--- Work to complete ---
Print out every line, exactly as written.

--- Data section ---
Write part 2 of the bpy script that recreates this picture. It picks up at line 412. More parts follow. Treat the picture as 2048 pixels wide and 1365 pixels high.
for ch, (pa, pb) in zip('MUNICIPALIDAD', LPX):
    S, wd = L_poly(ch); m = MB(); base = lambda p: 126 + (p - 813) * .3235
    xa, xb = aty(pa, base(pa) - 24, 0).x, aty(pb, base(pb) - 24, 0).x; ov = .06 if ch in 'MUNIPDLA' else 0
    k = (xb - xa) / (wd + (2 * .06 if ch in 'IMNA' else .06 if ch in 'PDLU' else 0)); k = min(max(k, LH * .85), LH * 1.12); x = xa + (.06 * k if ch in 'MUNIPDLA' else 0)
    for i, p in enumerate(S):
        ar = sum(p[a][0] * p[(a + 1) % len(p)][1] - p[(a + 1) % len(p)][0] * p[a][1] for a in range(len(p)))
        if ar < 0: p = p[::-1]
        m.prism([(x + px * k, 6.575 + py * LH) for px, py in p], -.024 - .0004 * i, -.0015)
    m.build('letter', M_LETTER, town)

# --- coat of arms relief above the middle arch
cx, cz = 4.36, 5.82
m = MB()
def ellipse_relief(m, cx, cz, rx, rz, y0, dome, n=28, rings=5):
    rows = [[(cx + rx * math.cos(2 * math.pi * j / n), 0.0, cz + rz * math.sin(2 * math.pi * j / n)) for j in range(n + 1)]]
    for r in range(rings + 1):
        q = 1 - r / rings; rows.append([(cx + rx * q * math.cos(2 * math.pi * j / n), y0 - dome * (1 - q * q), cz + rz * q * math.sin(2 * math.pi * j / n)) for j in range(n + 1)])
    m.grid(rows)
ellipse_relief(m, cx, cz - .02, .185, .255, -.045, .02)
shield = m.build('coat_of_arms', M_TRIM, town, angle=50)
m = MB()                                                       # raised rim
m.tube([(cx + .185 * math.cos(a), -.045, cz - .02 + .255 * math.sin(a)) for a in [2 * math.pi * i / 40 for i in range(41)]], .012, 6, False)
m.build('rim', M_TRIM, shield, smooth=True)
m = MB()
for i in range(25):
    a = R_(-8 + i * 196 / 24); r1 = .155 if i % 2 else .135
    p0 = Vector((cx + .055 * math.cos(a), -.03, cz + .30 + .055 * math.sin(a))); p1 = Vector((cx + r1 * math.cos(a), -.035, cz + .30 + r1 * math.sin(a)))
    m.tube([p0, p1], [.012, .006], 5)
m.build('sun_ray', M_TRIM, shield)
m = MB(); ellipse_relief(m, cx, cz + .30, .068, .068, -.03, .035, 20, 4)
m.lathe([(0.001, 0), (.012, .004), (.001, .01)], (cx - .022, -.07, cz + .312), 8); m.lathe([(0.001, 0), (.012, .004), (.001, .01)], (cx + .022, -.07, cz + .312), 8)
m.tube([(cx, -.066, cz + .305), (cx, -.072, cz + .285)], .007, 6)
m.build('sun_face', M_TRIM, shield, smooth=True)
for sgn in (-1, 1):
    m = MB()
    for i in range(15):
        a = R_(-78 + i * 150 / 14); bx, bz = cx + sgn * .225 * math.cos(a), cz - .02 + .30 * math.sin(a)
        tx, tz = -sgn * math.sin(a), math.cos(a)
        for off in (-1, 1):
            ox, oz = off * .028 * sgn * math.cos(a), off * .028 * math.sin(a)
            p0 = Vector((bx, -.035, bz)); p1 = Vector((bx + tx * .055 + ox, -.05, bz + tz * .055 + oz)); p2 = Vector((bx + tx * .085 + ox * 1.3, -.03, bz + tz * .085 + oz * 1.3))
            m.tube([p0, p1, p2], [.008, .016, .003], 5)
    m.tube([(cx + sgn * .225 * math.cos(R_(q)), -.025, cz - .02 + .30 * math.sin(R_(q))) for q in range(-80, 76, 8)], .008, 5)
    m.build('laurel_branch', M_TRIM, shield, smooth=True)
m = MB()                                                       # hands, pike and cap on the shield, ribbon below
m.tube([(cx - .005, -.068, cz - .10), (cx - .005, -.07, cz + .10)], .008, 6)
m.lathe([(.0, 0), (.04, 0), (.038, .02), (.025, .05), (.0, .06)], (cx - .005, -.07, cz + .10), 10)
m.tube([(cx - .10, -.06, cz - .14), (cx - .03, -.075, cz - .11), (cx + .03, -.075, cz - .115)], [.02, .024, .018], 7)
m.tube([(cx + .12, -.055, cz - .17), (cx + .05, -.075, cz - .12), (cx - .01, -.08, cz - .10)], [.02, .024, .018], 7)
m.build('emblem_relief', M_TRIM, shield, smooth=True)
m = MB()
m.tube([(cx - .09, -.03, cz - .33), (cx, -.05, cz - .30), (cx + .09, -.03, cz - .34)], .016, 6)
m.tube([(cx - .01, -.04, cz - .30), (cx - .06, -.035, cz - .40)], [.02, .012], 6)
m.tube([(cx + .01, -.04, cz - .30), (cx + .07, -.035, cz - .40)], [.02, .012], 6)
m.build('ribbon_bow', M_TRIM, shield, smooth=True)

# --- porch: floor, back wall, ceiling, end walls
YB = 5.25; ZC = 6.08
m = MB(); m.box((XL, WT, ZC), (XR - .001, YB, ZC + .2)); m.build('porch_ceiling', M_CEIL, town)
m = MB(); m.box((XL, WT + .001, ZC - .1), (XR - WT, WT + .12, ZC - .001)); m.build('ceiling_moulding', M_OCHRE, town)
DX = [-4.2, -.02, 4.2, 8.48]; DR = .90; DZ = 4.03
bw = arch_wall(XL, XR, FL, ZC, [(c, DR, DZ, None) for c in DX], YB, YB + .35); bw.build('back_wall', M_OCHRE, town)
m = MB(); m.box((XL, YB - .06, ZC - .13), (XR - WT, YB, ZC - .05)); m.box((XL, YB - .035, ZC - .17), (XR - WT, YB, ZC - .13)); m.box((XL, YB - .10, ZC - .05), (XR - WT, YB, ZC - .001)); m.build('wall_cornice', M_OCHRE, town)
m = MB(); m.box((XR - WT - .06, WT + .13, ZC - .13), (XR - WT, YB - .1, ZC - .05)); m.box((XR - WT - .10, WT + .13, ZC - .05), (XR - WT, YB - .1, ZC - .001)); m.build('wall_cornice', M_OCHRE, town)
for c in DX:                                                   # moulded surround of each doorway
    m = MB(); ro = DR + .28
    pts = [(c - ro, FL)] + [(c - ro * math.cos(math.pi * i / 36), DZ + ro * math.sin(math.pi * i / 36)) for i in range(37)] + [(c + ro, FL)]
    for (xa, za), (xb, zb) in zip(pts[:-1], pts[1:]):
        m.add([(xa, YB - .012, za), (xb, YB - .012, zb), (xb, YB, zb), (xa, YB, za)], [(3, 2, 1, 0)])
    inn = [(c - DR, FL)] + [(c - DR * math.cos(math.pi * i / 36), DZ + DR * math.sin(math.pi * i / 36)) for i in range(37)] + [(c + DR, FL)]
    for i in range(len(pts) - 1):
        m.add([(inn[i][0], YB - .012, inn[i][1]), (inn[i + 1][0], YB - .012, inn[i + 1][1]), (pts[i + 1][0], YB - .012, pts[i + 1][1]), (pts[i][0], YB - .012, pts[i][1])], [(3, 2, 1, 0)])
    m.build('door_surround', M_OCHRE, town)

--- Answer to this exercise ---
Write part 2 of the bpy script that recreates this picture. It picks up at line 412. More parts follow. Treat the picture as 2048 pixels wide and 1365 pixels high.
for ch, (pa, pb) in zip('MUNICIPALIDAD', LPX):
    S, wd = L_poly(ch); m = MB(); base = lambda p: 126 + (p - 813) * .3235
    xa, xb = aty(pa, base(pa) - 24, 0).x, aty(pb, base(pb) - 24, 0).x; ov = .06 if ch in 'MUNIPDLA' else 0
    k = (xb - xa) / (wd + (2 * .06 if ch in 'IMNA' else .06 if ch in 'PDLU' else 0)); k = min(max(k, LH * .85), LH * 1.12); x = xa + (.06 * k if ch in 'MUNIPDLA' else 0)
    for i, p in enumerate(S):
        ar = sum(p[a][0] * p[(a + 1) % len(p)][1] - p[(a + 1) % len(p)][0] * p[a][1] for a in range(len(p)))
        if ar < 0: p = p[::-1]
        m.prism([(x + px * k, 6.575 + py * LH) for px, py in p], -.024 - .0004 * i, -.0015)
    m.build('letter', M_LETTER, town)

# --- coat of arms relief above the middle arch
cx, cz = 4.36, 5.82
m = MB()
def ellipse_relief(m, cx, cz, rx, rz, y0, dome, n=28, rings=5):
    rows = [[(cx + rx * math.cos(2 * math.pi * j / n), 0.0, cz + rz * math.sin(2 * math.pi * j / n)) for j in range(n + 1)]]
    for r in range(rings + 1):
        q = 1 - r / rings; rows.append([(cx + rx * q * math.cos(2 * math.pi * j / n), y0 - dome * (1 - q * q), cz + rz * q * math.sin(2 * math.pi * j / n)) for j in range(n + 1)])
    m.grid(rows)
ellipse_relief(m, cx, cz - .02, .185, .255, -.045, .02)
shield = m.build('coat_of_arms', M_TRIM, town, angle=50)
m = MB()                                                       # raised rim
m.tube([(cx + .185 * math.cos(a), -.045, cz - .02 + .255 * math.sin(a)) for a in [2 * math.pi * i / 40 for i in range(41)]], .012, 6, False)
m.build('rim', M_TRIM, shield, smooth=True)
m = MB()
for i in range(25):
    a = R_(-8 + i * 196 / 24); r1 = .155 if i % 2 else .135
    p0 = Vector((cx + .055 * math.cos(a), -.03, cz + .30 + .055 * math.sin(a))); p1 = Vector((cx + r1 * math.cos(a), -.035, cz + .30 + r1 * math.sin(a)))
    m.tube([p0, p1], [.012, .006], 5)
m.build('sun_ray', M_TRIM, shield)
m = MB(); ellipse_relief(m, cx, cz + .30, .068, .068, -.03, .035, 20, 4)
m.lathe([(0.001, 0), (.012, .004), (.001, .01)], (cx - .022, -.07, cz + .312), 8); m.lathe([(0.001, 0), (.012, .004), (.001, .01)], (cx + .022, -.07, cz + .312), 8)
m.tube([(cx, -.066, cz + .305), (cx, -.072, cz + .285)], .007, 6)
m.build('sun_face', M_TRIM, shield, smooth=True)
for sgn in (-1, 1):
    m = MB()
    for i in range(15):
        a = R_(-78 + i * 150 / 14); bx, bz = cx + sgn * .225 * math.cos(a), cz - .02 + .30 * math.sin(a)
        tx, tz = -sgn * math.sin(a), math.cos(a)
        for off in (-1, 1):
            ox, oz = off * .028 * sgn * math.cos(a), off * .028 * math.sin(a)
            p0 = Vector((bx, -.035, bz)); p1 = Vector((bx + tx * .055 + ox, -.05, bz + tz * .055 + oz)); p2 = Vector((bx + tx * .085 + ox * 1.3, -.03, bz + tz * .085 + oz * 1.3))
            m.tube([p0, p1, p2], [.008, .016, .003], 5)
    m.tube([(cx + sgn * .225 * math.cos(R_(q)), -.025, cz - .02 + .30 * math.sin(R_(q))) for q in range(-80, 76, 8)], .008, 5)
    m.build('laurel_branch', M_TRIM, shield, smooth=True)
m = MB()                                                       # hands, pike and cap on the shield, ribbon below
m.tube([(cx - .005, -.068, cz - .10), (cx - .005, -.07, cz + .10)], .008, 6)
m.lathe([(.0, 0), (.04, 0), (.038, .02), (.025, .05), (.0, .06)], (cx - .005, -.07, cz + .10), 10)
m.tube([(cx - .10, -.06, cz - .14), (cx - .03, -.075, cz - .11), (cx + .03, -.075, cz - .115)], [.02, .024, .018], 7)
m.tube([(cx + .12, -.055, cz - .17), (cx + .05, -.075, cz - .12), (cx - .01, -.08, cz - .10)], [.02, .024, .018], 7)
m.build('emblem_relief', M_TRIM, shield, smooth=True)
m = MB()
m.tube([(cx - .09, -.03, cz - .33), (cx, -.05, cz - .30), (cx + .09, -.03, cz - .34)], .016, 6)
m.tube([(cx - .01, -.04, cz - .30), (cx - .06, -.035, cz - .40)], [.02, .012], 6)
m.tube([(cx + .01, -.04, cz - .30), (cx + .07, -.035, cz - .40)], [.02, .012], 6)
m.build('ribbon_bow', M_TRIM, shield, smooth=True)

# --- porch: floor, back wall, ceiling, end walls
YB = 5.25; ZC = 6.08
m = MB(); m.box((XL, WT, ZC), (XR - .001, YB, ZC + .2)); m.build('porch_ceiling', M_CEIL, town)
m = MB(); m.box((XL, WT + .001, ZC - .1), (XR - WT, WT + .12, ZC - .001)); m.build('ceiling_moulding', M_OCHRE, town)
DX = [-4.2, -.02, 4.2, 8.48]; DR = .90; DZ = 4.03
bw = arch_wall(XL, XR, FL, ZC, [(c, DR, DZ, None) for c in DX], YB, YB + .35); bw.build('back_wall', M_OCHRE, town)
m = MB(); m.box((XL, YB - .06, ZC - .13), (XR - WT, YB, ZC - .05)); m.box((XL, YB - .035, ZC - .17), (XR - WT, YB, ZC - .13)); m.box((XL, YB - .10, ZC - .05), (XR - WT, YB, ZC - .001)); m.build('wall_cornice', M_OCHRE, town)
m = MB(); m.box((XR - WT - .06, WT + .13, ZC - .13), (XR - WT, YB - .1, ZC - .05)); m.box((XR - WT - .10, WT + .13, ZC - .05), (XR - WT, YB - .1, ZC - .001)); m.build('wall_cornice', M_OCHRE, town)
for c in DX:                                                   # moulded surround of each doorway
    m = MB(); ro = DR + .28
    pts = [(c - ro, FL)] + [(c - ro * math.cos(math.pi * i / 36), DZ + ro * math.sin(math.pi * i / 36)) for i in range(37)] + [(c + ro, FL)]
    for (xa, za), (xb, zb) in zip(pts[:-1], pts[1:]):
        m.add([(xa, YB - .012, za), (xb, YB - .012, zb), (xb, YB, zb), (xa, YB, za)], [(3, 2, 1, 0)])
    inn = [(c - DR, FL)] + [(c - DR * math.cos(math.pi * i / 36), DZ + DR * math.sin(math.pi * i / 36)) for i in range(37)] + [(c + DR, FL)]
    for i in range(len(pts) - 1):
        m.add([(inn[i][0], YB - .012, inn[i][1]), (inn[i + 1][0], YB - .012, inn[i + 1][1]), (pts[i + 1][0], YB - .012, pts[i + 1][1]), (pts[i][0], YB - .012, pts[i][1])], [(3, 2, 1, 0)])
    m.build('door_surround', M_OCHRE, town)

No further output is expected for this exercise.